What is necessary is to be able to take some time to slow down and relax.  To refresh…

Of course that is harder than it appears.  We are no longer able to take a day off and play golf or go to the cabin without still being hooked in.  Our cell phones and laptops, while wonderful tools, keep us plugged in no matter were we go.  We cannot escape the e-mail or phone call  that requires our attention NOW!!  Even if we do escape to some backwater place where we don’t get cell phone coverage or there is no wi-fi, we often have the stress of multiple projects and deadlines looming over us that keep us up at night.  None of this is good or healthy.

So what do we do?  How can we refresh ourselves?’

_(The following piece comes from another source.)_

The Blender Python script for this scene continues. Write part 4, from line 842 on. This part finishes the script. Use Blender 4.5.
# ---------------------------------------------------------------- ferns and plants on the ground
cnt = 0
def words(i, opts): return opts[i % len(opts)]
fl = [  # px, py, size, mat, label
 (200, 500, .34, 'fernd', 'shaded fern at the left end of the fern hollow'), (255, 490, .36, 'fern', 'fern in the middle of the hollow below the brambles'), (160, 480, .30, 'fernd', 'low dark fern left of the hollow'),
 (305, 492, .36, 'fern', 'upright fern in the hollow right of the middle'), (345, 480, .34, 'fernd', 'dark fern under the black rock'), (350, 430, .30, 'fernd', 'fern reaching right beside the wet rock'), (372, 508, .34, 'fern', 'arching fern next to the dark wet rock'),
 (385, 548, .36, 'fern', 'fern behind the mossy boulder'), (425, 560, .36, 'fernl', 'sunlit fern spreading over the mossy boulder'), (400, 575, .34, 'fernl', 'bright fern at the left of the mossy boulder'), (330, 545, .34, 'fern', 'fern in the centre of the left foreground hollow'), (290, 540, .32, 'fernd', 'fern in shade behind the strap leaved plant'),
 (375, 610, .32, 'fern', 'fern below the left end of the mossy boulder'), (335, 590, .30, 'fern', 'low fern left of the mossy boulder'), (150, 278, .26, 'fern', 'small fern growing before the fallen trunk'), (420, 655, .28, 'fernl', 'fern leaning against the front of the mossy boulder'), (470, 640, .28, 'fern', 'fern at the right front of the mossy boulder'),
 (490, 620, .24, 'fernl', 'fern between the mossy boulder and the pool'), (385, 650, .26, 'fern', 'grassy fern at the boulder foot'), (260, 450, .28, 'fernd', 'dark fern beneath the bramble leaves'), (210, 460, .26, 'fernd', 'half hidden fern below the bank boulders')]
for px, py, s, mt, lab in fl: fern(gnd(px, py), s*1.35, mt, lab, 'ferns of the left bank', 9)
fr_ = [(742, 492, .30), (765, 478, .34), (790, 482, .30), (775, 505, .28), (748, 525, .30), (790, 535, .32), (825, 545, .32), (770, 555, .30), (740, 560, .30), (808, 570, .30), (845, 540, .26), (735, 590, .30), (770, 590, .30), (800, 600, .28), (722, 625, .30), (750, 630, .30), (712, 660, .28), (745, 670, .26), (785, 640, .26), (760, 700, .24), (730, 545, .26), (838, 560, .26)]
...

What we need is some serious down time.  Some time for ourselves to let our minds and body’s calm down and rejuvenate.  This is not a vacation (vacations often only add in more stress and pressure).  This is a time to slow down and allow ourselves an opportunity to vegetate.  To feel like we did in Junior High over the summer when the most pressure we had was to make sure we got home in time for dinner.  It is time that many people might call “wasted” time because it is unproductive – but I feel that it is time that is needed to repair and invigorate so that we can be productive.